Approaches to releasing Open Educational Resources

We (Helen Beetham, Lou McGill, Karen Smith, Isobel Falconer and I) have been carring out the Synthesis and Evaluation for the JISC/HEA OER Programme (see press release). We are working with all projects, in institutions/ subject centres across England and Wales, on evaluation.

The projects seem to be gaining useful models for their own evaluation and progress, and have opportunities to share with other projects in a structured way, while contributing to the further development of the collective understanding of the programme. At the same time we are collating evidence of effective practice that will be made available to the wider global community at the end of the project in June2010.

Synthesis is achieved through a common evaluation framework we are evolving. The framework captures key dimensions of the programme.

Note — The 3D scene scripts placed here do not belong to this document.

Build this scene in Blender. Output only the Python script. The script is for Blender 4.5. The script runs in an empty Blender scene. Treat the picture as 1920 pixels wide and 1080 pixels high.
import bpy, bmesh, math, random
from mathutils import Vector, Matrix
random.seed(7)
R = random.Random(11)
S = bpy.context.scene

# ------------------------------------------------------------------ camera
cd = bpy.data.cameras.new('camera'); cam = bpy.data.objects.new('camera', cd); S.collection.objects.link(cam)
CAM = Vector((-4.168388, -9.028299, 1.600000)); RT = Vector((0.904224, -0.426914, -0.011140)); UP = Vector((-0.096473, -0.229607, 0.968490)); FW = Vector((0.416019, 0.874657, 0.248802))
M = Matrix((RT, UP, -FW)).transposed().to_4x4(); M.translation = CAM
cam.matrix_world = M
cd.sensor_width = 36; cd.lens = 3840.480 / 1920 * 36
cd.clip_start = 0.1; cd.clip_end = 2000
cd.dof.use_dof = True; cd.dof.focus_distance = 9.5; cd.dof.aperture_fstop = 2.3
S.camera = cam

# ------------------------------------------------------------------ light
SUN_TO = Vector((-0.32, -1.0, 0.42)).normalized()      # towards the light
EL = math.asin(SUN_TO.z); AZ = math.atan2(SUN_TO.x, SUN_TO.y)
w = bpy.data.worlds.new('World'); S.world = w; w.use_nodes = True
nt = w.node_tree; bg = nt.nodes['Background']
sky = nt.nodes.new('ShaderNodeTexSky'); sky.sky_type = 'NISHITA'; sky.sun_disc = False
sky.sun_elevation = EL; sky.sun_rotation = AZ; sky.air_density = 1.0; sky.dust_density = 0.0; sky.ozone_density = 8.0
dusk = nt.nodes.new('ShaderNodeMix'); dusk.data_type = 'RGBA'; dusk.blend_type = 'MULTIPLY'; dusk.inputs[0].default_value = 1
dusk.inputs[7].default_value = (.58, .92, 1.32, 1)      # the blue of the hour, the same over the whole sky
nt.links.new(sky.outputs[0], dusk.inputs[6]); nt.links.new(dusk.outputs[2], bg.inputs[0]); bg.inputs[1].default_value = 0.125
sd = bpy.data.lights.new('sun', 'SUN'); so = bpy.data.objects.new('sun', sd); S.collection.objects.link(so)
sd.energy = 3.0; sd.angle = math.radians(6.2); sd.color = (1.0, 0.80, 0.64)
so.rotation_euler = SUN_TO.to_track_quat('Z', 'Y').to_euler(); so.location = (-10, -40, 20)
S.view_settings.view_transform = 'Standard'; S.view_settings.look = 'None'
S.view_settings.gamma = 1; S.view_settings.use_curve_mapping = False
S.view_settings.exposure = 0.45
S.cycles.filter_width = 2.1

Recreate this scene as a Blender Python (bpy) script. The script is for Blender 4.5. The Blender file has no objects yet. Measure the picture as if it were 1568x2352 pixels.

The framework provides a foundation and common language for collating data; offers a range of questions/issues to support evaluation and review; supports the collation of key messages, challenges, solutions and outputs; and enables the identification of key areas of interest and highlights useful approaches.

The generic framework has been compiled from three separate frameworks, which capture the specific strands of the programme (projects focused in institutional, subject or individual sharing). Strand frameworks are updated and shared with projects and other support teams on a regular basis and are continually augmented. These feed back into the generic framework to provide a programme wide overview.

Our research is surfacing a very wide range of complex issues. Three distinct approaches to releasing and sharing OERs are emerging:

Open release by institutions Institutions are more likely to release generic resources which have a high impact across subject areas, especially where there are reputational benefits for the institution. Institutions may be more reluctant to release specialist resources, particularly if they see opportunities to marketise content, though some specialist resources are released to highlight an area of teaching and learning expertise. Quality assurance is important, and institutions may also invest in ensuring content is repurposable e.g. by disaggregating and tagging it effectively.

Open release by individuals Individuals may share with the wider education community to build their personal reputation as teachers and subject specialists. They may adopt approaches that maximise the integrity rather than the reuseability of their resources. Release by individuals can have a positive impact on the institution and act as an example of good practice to encourage others, however it can be easier to leave out institutional branding if repurposing is a driver for the individual.

Sharing within tightly knit topic communities These communities already share areas of research interest and tend to have personal contact, often face-to-face. Open content may fit in well with the topic ethos, or the topic may already have a strong public interest element e.g. climate change, public health, Approaches to sharing adopted by these communities do not necessarily have impact on institutional practices. They may adopt approaches to sharing which work well among teachers and researchers in their community but are less effective for other potential users.

We also have evidence of Open release by topic communities

At this stage of evaluation it is too early to list conclusive outcomes. Helen, Lou, Karen, Isobela nd I thought it would be useful to share these emerging approaches. We presented our initial findings to the JISC and HEA at a meeting in London earlier this month and a brief report is going to HEFCE to inform the release of phase 2 funding.